7.7 “YourSpace”—Owning Your Words

In the late 1980s I signed up for an account at an online bulletin-board system called The WELL, short for Whole Earth ‘Lectronic Link. The WELL was way ahead of its time in almost every way, but one in particular stands out even now. Users were greeted with this language:

You own your own words.

The context was primarily about responsibility, which we’ve discussed in earlier chapters and will return to in Chapter 9. But there was another context as well: literal ownership, that “no claims on your copyrights were being made by The WELL, and that you would be responsible for enforcing those rights.”

There was a catch, though. Suppose the WELL went out of business. What would happened to my words? They’d disappear.

Fast forward to 2009, when Facebook launched a feature that became immediately popular: It gave users a way to have URLs—Web addresses—that included their actual real names or recognizable words chosen by the users. I signed up, and my Facebook home page became http://www.facebook.com/dangillmor instead of the previous URL, which looked something like “http://www.facebook.com/234030i8234x2f.”

I did the same over at Google for my home page there. And I made sure that on the other social networks and services I used the most, I grabbed the dangillmor name, if possible; it’s my username on Twitter and Skype, for example.

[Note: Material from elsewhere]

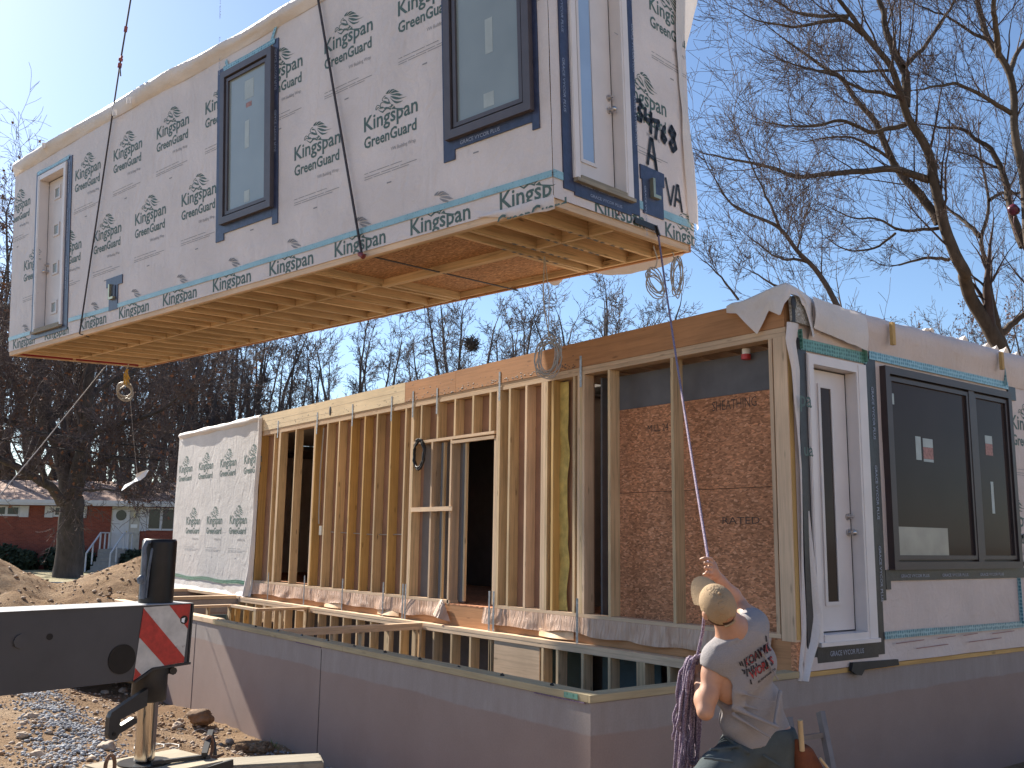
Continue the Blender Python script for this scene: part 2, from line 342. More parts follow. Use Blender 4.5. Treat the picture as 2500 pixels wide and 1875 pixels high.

There are a huge number of services available today, and I have every incentive to try for the dangillmor name at as many as possible. One reason is to avoid confusion or semi-forgery. I’m not especially worried that someone will take over my identity in this way, but there’s no reason to invite trouble. Moreover, new services have emerged that will help you—for a sometimes-substantial fee—nail down the username of your choice, assuming it isn’t already taken, at dozens or even hundreds of sites.

But nailing down my own name raised a bigger question: Did I—do I—actually own my own name at on those services? The answer is an emphatic “No,” because in reality I don’t own the information I put into other people’s sites and services—and that information specifically includes the vanity URL I’m permitted to claim.

This should be clear enough. But when Facebook expunged one of its users in 2008, the event set off a mini-firestorm among people who care about such things, prompting Daniel Solove to post this admonishment at the Concurring Opinions blog:

(Y)ou exist on Facebook at the whim of Facebook. The Facebook dieties [sic] can zap your existence for reasons even more frivolous than those of the Greek gods. Facebook can banish you because you’re wearing a blue T-shirt in your photo, or because it selected you at random, or because you named your blog Above the Law rather than Below the Law.

On the one hand, this rule seems uncontroversial. After all, it is Facebook’s website. They own their site, and they have the right to say who gets to use it and who doesn’t.

But on the other hand, people put a lot of labor and work into their profiles on the site. It takes time and effort to build a network of friends, to upload data, to write and create one’s profile. Locking people out of this seizes all their work from them. It’s like your employer locking you out of your office and not letting you take your things. Perhaps at the very least banished people should be able to reclaim the content of their profiles. But what about all their “friends” on the network? People spend a lot of time building connections, and they can’t readily transplant their entire network of friends elsewhere.

Since this incident, Facebook has opened up the user information in several ways, including letting users access their basic feeds from other websites and desktop applications, but only in specific ways that adhere to Facebook’s strict rules. Facebook still controls the information, though it graciously (ahem) allows you to download what you’ve created there. So the reality is still this: It is Facebook’s site, and they have every right to enforce their own rules, whether wise or ridiculous. Due process? It’s not a judicial system, and we shouldn’t treat or even imagine it that way.

The real issue is why users put so much of their own lives up on the site. Most, I suspect, have no idea that what they post is only partly their own, if at all. As with so many other services people use on today’s Web, they may find out the hard way down the road. It’s the risk we take when we make ourselves subject to the whims of little gods.